### GIVEN INFORMATION
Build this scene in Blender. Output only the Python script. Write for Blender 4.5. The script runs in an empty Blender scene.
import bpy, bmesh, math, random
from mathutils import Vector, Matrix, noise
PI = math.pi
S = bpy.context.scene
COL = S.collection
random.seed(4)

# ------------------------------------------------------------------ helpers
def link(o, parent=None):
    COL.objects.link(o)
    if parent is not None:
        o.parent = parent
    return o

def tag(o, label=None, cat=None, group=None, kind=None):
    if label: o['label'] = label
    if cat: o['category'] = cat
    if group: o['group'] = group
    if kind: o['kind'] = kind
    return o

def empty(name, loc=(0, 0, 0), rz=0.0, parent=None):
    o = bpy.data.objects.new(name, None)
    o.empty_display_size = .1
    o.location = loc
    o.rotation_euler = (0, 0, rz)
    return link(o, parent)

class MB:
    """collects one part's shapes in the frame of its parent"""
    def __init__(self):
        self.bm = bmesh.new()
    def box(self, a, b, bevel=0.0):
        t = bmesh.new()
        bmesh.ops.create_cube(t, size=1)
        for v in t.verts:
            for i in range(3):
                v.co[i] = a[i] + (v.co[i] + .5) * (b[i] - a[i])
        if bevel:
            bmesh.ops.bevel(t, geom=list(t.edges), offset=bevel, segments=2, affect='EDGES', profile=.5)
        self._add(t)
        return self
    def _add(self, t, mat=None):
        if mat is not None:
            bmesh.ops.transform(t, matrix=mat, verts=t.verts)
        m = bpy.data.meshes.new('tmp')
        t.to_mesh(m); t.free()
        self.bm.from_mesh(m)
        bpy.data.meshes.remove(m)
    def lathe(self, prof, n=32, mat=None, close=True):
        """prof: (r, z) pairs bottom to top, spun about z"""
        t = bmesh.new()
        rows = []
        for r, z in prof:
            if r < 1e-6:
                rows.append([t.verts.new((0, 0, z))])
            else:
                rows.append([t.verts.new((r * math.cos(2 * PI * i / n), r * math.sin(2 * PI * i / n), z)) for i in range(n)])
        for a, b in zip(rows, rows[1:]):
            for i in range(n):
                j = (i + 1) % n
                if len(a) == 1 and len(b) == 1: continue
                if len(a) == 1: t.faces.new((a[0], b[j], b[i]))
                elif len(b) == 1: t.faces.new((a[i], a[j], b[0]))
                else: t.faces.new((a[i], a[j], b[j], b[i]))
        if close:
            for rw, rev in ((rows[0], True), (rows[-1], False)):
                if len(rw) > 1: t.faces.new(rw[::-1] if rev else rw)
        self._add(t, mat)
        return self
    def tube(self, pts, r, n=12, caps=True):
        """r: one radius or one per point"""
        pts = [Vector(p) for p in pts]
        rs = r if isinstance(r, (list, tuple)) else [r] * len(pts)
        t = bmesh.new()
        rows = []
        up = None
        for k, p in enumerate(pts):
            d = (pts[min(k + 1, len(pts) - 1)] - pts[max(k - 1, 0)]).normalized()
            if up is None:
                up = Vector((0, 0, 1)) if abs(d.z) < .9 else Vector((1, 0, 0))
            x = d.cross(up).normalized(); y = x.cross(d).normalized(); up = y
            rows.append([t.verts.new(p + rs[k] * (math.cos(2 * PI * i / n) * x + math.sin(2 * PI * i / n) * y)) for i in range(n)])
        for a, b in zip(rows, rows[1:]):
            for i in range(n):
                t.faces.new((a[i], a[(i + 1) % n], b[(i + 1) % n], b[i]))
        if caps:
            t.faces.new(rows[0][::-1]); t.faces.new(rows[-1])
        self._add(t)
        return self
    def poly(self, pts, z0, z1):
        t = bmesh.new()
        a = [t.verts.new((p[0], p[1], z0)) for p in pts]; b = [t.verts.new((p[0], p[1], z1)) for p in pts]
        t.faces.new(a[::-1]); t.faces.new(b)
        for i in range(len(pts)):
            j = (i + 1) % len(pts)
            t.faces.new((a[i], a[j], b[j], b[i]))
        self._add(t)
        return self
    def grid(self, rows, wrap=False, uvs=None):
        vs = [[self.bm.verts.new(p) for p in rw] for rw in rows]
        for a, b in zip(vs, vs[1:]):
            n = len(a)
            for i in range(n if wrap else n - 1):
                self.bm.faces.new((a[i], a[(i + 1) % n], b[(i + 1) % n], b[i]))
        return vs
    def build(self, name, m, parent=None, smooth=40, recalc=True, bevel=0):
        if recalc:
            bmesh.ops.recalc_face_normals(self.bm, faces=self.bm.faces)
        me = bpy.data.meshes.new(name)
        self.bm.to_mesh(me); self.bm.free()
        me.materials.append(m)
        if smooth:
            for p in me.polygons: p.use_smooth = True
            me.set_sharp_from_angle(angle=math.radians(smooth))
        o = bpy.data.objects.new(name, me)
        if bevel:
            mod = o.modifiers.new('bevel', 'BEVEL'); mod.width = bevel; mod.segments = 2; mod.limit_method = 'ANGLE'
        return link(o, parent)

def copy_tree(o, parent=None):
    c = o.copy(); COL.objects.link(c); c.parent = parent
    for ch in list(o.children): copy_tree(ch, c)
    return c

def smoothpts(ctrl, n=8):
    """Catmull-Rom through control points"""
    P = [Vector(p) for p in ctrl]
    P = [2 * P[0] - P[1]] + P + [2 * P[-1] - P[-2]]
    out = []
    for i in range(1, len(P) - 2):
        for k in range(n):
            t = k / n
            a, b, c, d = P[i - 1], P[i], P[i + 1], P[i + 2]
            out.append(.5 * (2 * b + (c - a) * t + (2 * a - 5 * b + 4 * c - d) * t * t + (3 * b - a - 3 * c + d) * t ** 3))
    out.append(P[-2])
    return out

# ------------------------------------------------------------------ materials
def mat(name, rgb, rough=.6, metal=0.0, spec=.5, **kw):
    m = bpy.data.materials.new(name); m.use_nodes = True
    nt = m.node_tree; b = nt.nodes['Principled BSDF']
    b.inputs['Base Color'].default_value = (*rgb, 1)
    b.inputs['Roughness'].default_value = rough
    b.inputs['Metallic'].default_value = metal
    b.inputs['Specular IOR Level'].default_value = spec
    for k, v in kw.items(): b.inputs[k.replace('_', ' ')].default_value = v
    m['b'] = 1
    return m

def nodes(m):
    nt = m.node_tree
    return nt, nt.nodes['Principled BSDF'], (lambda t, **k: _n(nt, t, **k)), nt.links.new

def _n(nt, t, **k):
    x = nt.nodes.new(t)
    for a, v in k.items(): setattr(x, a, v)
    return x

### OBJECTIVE
Return the material in full, exactly as shown.

### SOLUTION TO THE EXERCISE
Build this scene in Blender. Output only the Python script. Write for Blender 4.5. The script runs in an empty Blender scene.
import bpy, bmesh, math, random
from mathutils import Vector, Matrix, noise
PI = math.pi
S = bpy.context.scene
COL = S.collection
random.seed(4)

# ------------------------------------------------------------------ helpers
def link(o, parent=None):
    COL.objects.link(o)
    if parent is not None:
        o.parent = parent
    return o

def tag(o, label=None, cat=None, group=None, kind=None):
    if label: o['label'] = label
    if cat: o['category'] = cat
    if group: o['group'] = group
    if kind: o['kind'] = kind
    return o

def empty(name, loc=(0, 0, 0), rz=0.0, parent=None):
    o = bpy.data.objects.new(name, None)
    o.empty_display_size = .1
    o.location = loc
    o.rotation_euler = (0, 0, rz)
    return link(o, parent)

class MB:
    """collects one part's shapes in the frame of its parent"""
    def __init__(self):
        self.bm = bmesh.new()
    def box(self, a, b, bevel=0.0):
        t = bmesh.new()
        bmesh.ops.create_cube(t, size=1)
        for v in t.verts:
            for i in range(3):
                v.co[i] = a[i] + (v.co[i] + .5) * (b[i] - a[i])
        if bevel:
            bmesh.ops.bevel(t, geom=list(t.edges), offset=bevel, segments=2, affect='EDGES', profile=.5)
        self._add(t)
        return self
    def _add(self, t, mat=None):
        if mat is not None:
            bmesh.ops.transform(t, matrix=mat, verts=t.verts)
        m = bpy.data.meshes.new('tmp')
        t.to_mesh(m); t.free()
        self.bm.from_mesh(m)
        bpy.data.meshes.remove(m)
    def lathe(self, prof, n=32, mat=None, close=True):
        """prof: (r, z) pairs bottom to top, spun about z"""
        t = bmesh.new()
        rows = []
        for r, z in prof:
            if r < 1e-6:
                rows.append([t.verts.new((0, 0, z))])
            else:
                rows.append([t.verts.new((r * math.cos(2 * PI * i / n), r * math.sin(2 * PI * i / n), z)) for i in range(n)])
        for a, b in zip(rows, rows[1:]):
            for i in range(n):
                j = (i + 1) % n
                if len(a) == 1 and len(b) == 1: continue
                if len(a) == 1: t.faces.new((a[0], b[j], b[i]))
                elif len(b) == 1: t.faces.new((a[i], a[j], b[0]))
                else: t.faces.new((a[i], a[j], b[j], b[i]))
        if close:
            for rw, rev in ((rows[0], True), (rows[-1], False)):
                if len(rw) > 1: t.faces.new(rw[::-1] if rev else rw)
        self._add(t, mat)
        return self
    def tube(self, pts, r, n=12, caps=True):
        """r: one radius or one per point"""
        pts = [Vector(p) for p in pts]
        rs = r if isinstance(r, (list, tuple)) else [r] * len(pts)
        t = bmesh.new()
        rows = []
        up = None
        for k, p in enumerate(pts):
            d = (pts[min(k + 1, len(pts) - 1)] - pts[max(k - 1, 0)]).normalized()
            if up is None:
                up = Vector((0, 0, 1)) if abs(d.z) < .9 else Vector((1, 0, 0))
            x = d.cross(up).normalized(); y = x.cross(d).normalized(); up = y
            rows.append([t.verts.new(p + rs[k] * (math.cos(2 * PI * i / n) * x + math.sin(2 * PI * i / n) * y)) for i in range(n)])
        for a, b in zip(rows, rows[1:]):
            for i in range(n):
                t.faces.new((a[i], a[(i + 1) % n], b[(i + 1) % n], b[i]))
        if caps:
            t.faces.new(rows[0][::-1]); t.faces.new(rows[-1])
        self._add(t)
        return self
    def poly(self, pts, z0, z1):
        t = bmesh.new()
        a = [t.verts.new((p[0], p[1], z0)) for p in pts]; b = [t.verts.new((p[0], p[1], z1)) for p in pts]
        t.faces.new(a[::-1]); t.faces.new(b)
        for i in range(len(pts)):
            j = (i + 1) % len(pts)
            t.faces.new((a[i], a[j], b[j], b[i]))
        self._add(t)
        return self
    def grid(self, rows, wrap=False, uvs=None):
        vs = [[self.bm.verts.new(p) for p in rw] for rw in rows]
        for a, b in zip(vs, vs[1:]):
            n = len(a)
            for i in range(n if wrap else n - 1):
                self.bm.faces.new((a[i], a[(i + 1) % n], b[(i + 1) % n], b[i]))
        return vs
    def build(self, name, m, parent=None, smooth=40, recalc=True, bevel=0):
        if recalc:
            bmesh.ops.recalc_face_normals(self.bm, faces=self.bm.faces)
        me = bpy.data.meshes.new(name)
        self.bm.to_mesh(me); self.bm.free()
        me.materials.append(m)
        if smooth:
            for p in me.polygons: p.use_smooth = True
            me.set_sharp_from_angle(angle=math.radians(smooth))
        o = bpy.data.objects.new(name, me)
        if bevel:
            mod = o.modifiers.new('bevel', 'BEVEL'); mod.width = bevel; mod.segments = 2; mod.limit_method = 'ANGLE'
        return link(o, parent)

def copy_tree(o, parent=None):
    c = o.copy(); COL.objects.link(c); c.parent = parent
    for ch in list(o.children): copy_tree(ch, c)
    return c

def smoothpts(ctrl, n=8):
    """Catmull-Rom through control points"""
    P = [Vector(p) for p in ctrl]
    P = [2 * P[0] - P[1]] + P + [2 * P[-1] - P[-2]]
    out = []
    for i in range(1, len(P) - 2):
        for k in range(n):
            t = k / n
            a, b, c, d = P[i - 1], P[i], P[i + 1], P[i + 2]
            out.append(.5 * (2 * b + (c - a) * t + (2 * a - 5 * b + 4 * c - d) * t * t + (3 * b - a - 3 * c + d) * t ** 3))
    out.append(P[-2])
    return out

# ------------------------------------------------------------------ materials
def mat(name, rgb, rough=.6, metal=0.0, spec=.5, **kw):
    m = bpy.data.materials.new(name); m.use_nodes = True
    nt = m.node_tree; b = nt.nodes['Principled BSDF']
    b.inputs['Base Color'].default_value = (*rgb, 1)
    b.inputs['Roughness'].default_value = rough
    b.inputs['Metallic'].default_value = metal
    b.inputs['Specular IOR Level'].default_value = spec
    for k, v in kw.items(): b.inputs[k.replace('_', ' ')].default_value = v
    m['b'] = 1
    return m

def nodes(m):
    nt = m.node_tree
    return nt, nt.nodes['Principled BSDF'], (lambda t, **k: _n(nt, t, **k)), nt.links.new

def _n(nt, t, **k):
    x = nt.nodes.new(t)
    for a, v in k.items(): setattr(x, a, v)
    return x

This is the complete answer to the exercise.